Parmi les recommandations faites au gouvernement philippin, la CAN a appelé à la mise en œuvre des « mesures nécessaires pour mettre fin à l’impunité en rapport avec la violence contre les syndicalistes et lui demande une fois de plus d’engager des investigations indépendantes pour faire en sorte que les auteurs intellectuels et matériels des crimes soient arrêtés, traduits en justice et, le cas échéant, adéquatement sanctionnés ».

Par ailleurs, l’OIT appelle instamment le gouvernement philippin à « garantir à tous les travailleurs… le droit légal à exercer la liberté syndicale ».

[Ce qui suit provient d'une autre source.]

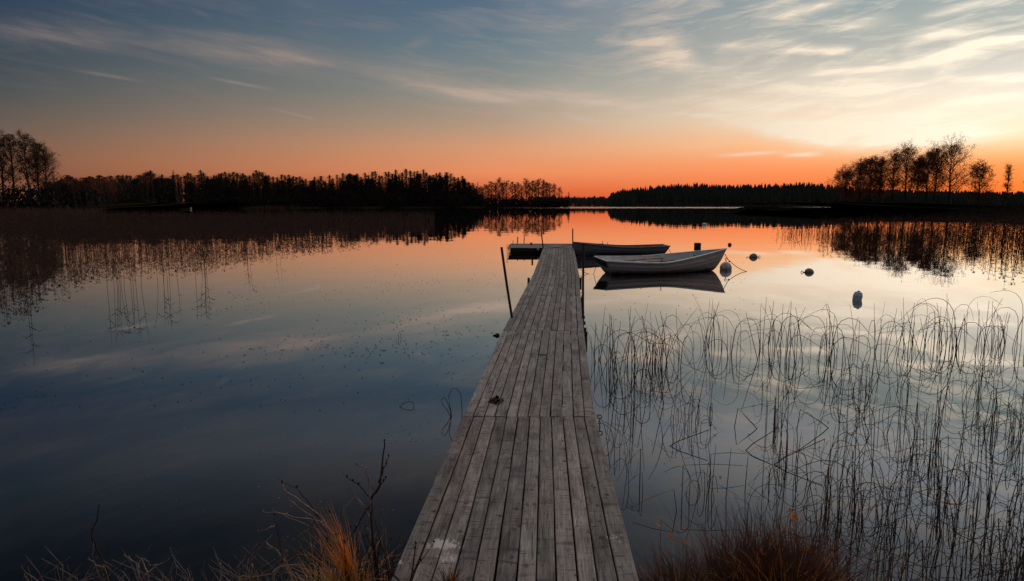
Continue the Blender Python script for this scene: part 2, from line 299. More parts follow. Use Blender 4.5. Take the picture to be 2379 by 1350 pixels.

Duterte s’est forgé une réputation de dirigeant fort, capable de mettre fin au trafic de drogue et au crime, mais les syndicats appellent le nouveau président à se montrer tout aussi ferme à l’égard des employeurs sans scrupules et des atteintes aux droits des travailleurs.

« Les travailleurs qui s’affrontent à des problèmes comme des salaires inadéquats, des lieux de travail peu sûrs et insalubres, l’absence quasi-totale de protection sociale et qui sont dépourvus d’une voix au chapitre, méritent qu’on leur prête attention », a déclaré Matula.

 

Cet article a été traduit de l'anglais.